:: Given material ::

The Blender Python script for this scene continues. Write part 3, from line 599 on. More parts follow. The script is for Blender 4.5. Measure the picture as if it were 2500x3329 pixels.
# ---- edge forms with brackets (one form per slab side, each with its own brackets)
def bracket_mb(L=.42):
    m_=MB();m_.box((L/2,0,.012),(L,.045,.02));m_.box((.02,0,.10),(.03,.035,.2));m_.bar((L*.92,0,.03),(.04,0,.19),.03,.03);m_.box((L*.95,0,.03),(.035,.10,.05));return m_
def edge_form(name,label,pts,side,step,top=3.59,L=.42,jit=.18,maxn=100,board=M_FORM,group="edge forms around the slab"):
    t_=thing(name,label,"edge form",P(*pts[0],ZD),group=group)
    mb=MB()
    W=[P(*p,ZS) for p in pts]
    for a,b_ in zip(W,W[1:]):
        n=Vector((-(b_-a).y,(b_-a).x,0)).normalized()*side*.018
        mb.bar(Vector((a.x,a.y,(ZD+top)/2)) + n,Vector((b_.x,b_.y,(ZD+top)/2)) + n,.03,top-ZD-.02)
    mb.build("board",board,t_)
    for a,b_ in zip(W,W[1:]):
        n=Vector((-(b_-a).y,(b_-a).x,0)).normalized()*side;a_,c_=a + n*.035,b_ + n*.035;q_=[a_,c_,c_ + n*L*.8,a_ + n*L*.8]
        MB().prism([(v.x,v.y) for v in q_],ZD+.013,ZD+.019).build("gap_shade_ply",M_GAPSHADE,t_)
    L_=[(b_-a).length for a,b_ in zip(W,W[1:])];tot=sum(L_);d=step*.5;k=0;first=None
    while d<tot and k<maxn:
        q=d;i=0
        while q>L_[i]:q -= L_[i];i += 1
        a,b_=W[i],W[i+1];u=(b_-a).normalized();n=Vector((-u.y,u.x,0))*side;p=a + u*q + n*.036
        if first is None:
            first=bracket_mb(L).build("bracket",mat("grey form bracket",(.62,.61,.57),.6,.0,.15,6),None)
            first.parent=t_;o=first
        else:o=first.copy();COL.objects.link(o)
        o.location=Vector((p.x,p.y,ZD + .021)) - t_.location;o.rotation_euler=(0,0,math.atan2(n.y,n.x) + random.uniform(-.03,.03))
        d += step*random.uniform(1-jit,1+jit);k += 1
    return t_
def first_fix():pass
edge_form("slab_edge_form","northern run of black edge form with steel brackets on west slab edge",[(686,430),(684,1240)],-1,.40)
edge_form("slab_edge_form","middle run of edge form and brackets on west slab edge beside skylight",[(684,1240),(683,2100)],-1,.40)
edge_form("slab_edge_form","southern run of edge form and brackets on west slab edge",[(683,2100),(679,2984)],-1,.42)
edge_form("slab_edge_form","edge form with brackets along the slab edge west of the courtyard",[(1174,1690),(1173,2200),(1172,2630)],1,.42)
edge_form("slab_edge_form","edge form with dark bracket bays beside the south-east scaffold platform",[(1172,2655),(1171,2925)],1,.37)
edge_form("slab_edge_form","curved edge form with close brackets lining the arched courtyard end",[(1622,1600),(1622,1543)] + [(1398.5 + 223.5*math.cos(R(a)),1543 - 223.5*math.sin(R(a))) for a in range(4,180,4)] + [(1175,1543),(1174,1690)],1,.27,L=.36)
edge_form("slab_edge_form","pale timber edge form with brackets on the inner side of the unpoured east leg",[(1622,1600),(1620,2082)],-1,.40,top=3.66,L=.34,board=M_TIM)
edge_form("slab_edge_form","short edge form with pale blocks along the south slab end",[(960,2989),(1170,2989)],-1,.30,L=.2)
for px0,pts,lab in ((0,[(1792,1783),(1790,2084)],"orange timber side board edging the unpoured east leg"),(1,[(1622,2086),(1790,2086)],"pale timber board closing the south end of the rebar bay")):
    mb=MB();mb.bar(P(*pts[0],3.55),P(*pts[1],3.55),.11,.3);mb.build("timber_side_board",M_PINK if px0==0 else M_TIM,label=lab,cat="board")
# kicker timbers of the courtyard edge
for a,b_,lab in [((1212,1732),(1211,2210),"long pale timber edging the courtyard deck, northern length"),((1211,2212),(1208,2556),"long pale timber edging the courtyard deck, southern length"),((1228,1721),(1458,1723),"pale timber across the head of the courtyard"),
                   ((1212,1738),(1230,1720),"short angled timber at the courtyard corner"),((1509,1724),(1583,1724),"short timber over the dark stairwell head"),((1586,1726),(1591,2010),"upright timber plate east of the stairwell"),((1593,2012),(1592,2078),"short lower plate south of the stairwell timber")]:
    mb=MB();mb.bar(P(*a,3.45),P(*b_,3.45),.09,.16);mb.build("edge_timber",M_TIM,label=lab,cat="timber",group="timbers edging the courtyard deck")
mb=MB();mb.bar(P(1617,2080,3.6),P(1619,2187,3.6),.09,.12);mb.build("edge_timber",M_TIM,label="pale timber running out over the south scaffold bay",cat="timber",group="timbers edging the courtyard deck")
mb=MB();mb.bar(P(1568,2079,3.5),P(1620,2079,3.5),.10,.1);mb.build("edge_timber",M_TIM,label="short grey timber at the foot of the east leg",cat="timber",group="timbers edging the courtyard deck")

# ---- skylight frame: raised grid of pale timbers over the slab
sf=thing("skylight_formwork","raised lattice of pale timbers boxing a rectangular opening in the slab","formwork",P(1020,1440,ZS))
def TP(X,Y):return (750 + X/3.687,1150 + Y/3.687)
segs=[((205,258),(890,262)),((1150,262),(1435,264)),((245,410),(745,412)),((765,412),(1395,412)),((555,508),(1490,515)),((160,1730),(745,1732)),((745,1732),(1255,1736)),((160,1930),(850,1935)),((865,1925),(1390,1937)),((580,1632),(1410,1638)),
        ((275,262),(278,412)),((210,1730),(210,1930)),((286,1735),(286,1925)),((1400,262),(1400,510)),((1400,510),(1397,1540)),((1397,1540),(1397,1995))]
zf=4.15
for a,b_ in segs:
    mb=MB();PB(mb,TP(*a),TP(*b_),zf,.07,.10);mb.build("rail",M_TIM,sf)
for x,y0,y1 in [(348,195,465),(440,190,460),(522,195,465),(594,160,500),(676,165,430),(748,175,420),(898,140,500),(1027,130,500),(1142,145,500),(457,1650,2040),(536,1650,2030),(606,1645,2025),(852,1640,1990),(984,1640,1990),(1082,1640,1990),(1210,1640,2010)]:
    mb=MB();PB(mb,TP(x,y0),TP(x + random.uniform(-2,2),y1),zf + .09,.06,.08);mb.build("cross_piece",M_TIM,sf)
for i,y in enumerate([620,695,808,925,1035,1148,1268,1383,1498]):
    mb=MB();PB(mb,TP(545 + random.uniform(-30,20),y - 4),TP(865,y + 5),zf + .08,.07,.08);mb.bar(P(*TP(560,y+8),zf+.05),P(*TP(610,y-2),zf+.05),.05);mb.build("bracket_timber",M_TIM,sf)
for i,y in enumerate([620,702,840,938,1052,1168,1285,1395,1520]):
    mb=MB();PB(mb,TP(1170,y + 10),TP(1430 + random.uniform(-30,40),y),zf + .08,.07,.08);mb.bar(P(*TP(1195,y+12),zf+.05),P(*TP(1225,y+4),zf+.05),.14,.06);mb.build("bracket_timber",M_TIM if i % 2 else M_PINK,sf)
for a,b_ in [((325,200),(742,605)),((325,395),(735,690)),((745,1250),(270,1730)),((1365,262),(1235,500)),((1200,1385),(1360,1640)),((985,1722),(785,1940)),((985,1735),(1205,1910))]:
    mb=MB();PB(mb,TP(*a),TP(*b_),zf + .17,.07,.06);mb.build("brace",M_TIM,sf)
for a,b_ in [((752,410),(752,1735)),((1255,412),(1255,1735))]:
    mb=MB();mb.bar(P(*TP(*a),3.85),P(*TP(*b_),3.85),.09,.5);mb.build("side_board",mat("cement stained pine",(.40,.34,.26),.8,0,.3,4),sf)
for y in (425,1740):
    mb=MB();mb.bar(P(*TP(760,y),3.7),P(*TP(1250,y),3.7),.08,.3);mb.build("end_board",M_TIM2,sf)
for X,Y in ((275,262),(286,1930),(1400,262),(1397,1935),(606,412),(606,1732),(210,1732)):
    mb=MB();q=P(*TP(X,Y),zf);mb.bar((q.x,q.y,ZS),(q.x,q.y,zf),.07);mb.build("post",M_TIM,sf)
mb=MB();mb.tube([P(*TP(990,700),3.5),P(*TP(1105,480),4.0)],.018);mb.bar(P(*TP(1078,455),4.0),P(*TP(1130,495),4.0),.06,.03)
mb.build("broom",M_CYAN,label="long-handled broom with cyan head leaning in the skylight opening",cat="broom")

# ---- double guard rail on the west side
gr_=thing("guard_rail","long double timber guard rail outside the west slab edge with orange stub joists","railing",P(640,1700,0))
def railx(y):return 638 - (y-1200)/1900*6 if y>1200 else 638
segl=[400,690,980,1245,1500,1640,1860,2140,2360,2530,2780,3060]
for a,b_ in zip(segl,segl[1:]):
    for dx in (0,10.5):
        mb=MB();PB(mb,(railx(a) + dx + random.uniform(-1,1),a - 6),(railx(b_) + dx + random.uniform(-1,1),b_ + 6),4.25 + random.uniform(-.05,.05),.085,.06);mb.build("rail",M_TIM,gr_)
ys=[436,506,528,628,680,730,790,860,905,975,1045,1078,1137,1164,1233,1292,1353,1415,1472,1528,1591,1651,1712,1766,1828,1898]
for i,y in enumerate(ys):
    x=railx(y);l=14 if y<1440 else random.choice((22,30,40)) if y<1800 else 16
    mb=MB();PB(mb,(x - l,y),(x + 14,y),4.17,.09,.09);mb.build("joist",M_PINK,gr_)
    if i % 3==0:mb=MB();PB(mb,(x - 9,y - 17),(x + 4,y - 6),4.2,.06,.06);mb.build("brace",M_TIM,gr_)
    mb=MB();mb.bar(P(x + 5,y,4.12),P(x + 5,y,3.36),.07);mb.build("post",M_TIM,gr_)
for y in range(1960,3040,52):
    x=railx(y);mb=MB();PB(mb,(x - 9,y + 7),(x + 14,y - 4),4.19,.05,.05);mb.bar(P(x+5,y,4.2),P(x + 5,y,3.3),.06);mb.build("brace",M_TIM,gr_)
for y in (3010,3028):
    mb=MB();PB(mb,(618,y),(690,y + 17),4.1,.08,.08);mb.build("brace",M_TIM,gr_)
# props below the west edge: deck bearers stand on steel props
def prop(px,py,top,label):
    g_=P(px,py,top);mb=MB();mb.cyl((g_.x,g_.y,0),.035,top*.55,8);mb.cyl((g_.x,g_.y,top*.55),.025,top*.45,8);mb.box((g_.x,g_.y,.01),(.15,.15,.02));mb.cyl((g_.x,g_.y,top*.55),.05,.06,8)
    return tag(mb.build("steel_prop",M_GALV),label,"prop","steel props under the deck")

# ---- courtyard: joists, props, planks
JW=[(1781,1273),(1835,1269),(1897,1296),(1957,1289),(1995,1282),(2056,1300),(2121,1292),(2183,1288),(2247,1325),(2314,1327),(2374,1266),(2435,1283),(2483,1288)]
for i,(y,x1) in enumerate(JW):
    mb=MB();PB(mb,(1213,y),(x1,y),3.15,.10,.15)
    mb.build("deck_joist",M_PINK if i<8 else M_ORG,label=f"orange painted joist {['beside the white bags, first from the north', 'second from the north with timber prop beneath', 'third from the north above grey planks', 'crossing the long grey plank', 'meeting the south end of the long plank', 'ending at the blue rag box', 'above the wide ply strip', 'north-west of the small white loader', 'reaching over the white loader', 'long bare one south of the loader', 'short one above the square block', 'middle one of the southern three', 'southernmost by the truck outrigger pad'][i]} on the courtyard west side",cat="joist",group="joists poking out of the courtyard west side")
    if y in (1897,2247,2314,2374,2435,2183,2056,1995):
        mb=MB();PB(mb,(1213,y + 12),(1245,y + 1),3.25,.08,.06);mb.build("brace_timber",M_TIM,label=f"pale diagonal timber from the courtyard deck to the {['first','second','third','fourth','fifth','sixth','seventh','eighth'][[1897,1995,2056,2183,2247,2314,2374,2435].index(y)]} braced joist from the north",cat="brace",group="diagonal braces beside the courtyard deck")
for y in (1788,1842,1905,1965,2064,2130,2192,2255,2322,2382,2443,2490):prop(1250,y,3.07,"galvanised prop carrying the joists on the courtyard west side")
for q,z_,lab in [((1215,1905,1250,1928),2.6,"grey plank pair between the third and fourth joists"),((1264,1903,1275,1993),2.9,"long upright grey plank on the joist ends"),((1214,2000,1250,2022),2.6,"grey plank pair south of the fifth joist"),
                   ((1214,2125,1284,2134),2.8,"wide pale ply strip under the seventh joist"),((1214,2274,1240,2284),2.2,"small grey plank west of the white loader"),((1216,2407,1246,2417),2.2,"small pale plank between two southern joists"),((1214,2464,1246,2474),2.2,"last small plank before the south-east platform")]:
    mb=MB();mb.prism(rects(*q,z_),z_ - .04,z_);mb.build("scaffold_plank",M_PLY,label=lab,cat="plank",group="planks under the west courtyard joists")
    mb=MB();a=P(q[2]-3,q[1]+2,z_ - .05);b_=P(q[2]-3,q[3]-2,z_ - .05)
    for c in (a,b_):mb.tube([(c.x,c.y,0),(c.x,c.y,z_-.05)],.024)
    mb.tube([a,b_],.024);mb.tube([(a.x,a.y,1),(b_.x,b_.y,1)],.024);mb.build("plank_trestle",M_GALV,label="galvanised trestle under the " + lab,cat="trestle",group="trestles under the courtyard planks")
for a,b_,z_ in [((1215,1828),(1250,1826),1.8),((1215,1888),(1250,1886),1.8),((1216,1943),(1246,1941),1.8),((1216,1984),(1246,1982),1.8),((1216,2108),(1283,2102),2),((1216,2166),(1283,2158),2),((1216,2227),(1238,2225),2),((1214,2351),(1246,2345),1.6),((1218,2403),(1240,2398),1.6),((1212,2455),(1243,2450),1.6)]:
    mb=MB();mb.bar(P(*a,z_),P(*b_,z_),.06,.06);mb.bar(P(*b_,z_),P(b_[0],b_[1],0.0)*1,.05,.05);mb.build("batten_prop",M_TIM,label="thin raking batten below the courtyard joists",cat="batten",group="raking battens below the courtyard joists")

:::

Exercise prompt ->
Pick out the lines that include the word "from" and write them out.

Exercise result ->
The Blender Python script for this scene continues. Write part 3, from line 599 on. More parts follow. The script is for Blender 4.5. Measure the picture as if it were 2500x3329 pixels.
    mb.build("deck_joist",M_PINK if i<8 else M_ORG,label=f"orange painted joist {['beside the white bags, first from the north', 'second from the north with timber prop beneath', 'third from the north above grey planks', 'crossing the long grey plank', 'meeting the south end of the long plank', 'ending at the blue rag box', 'above the wide ply strip', 'north-west of the small white loader', 'reaching over the white loader', 'long bare one south of the loader', 'short one above the square block', 'middle one of the southern three', 'southernmost by the truck outrigger pad'][i]} on the courtyard west side",cat="joist",group="joists poking out of the courtyard west side")
        mb=MB();PB(mb,(1213,y + 12),(1245,y + 1),3.25,.08,.06);mb.build("brace_timber",M_TIM,label=f"pale diagonal timber from the courtyard deck to the {['first','second','third','fourth','fifth','sixth','seventh','eighth'][[1897,1995,2056,2183,2247,2314,2374,2435].index(y)]} braced joist from the north",cat="brace",group="diagonal braces beside the courtyard deck")